CAMPUS NEWS

Junior Students on Off Campus Waiting List Aggressively Recruit Prospective Students

SAINT PETER— During today’s “Experience Gustavus” Admission event, Junior students on the Off Campus Housing Waiting List were seen aggressively boasting the benefits of attending Gustavus Adolphus College to countless high school students and their parents.  This Admission assistance is an attempt by Junior students to fill all campus residential halls and enable them to be offered off campus status.
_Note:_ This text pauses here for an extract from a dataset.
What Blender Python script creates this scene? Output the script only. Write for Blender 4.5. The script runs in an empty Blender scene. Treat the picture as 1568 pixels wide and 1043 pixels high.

Junior Alec Crawford was seen outside of Christ Chapel flagging down prospective students to point out the college’s sweeping views of the Minnesota River Valley, navigable campus, and many original sculptures by the world-renowned Paul Granlund.

While many of the statements accurately described the college, such as its 11:1 faculty-to-student ratio, some selling points were of questionable veracity.

“Gustavus is like the Ivy League of the Midwest. It’s considered a Harvard pipeline if you’re doing med school or pre-law. You might as well enroll now.” Crawford told to an impressionable family of four.

“We have even bigger plans for the future,” he continued, “Lund Center and Nobel Hall will be renovated by the start of next year. We’ve been called the Jewel Of The MIAC, so we strive to uphold that reputation.”

Continued Crawford, “I dunno, man, they should check their records. I was almost positive that 3 former U.S. presidents were alumni. I thought JFK ran track here. Either way, I don’t think I did anything wrong.”

However, Dean of Admissions Rob Newhart stated that some of the claims of these Junior students were “false to the point of fantasy.” The list of claims about the school included factoids such as our #1 rankings in all D3 athletics, a 100% job rate post-graduation, and air conditioning in all dorms.

Newhart continued, “Admission was, however, quite impressed with these students’ ability to spin college facts in an innovative light. For instance, describing the Gus Bus as ‘a private limousine accessible to all students who sign their housing agreements by May 1’ was downright genius, and will soon be featured on recruitment materials for the Class of 2020.”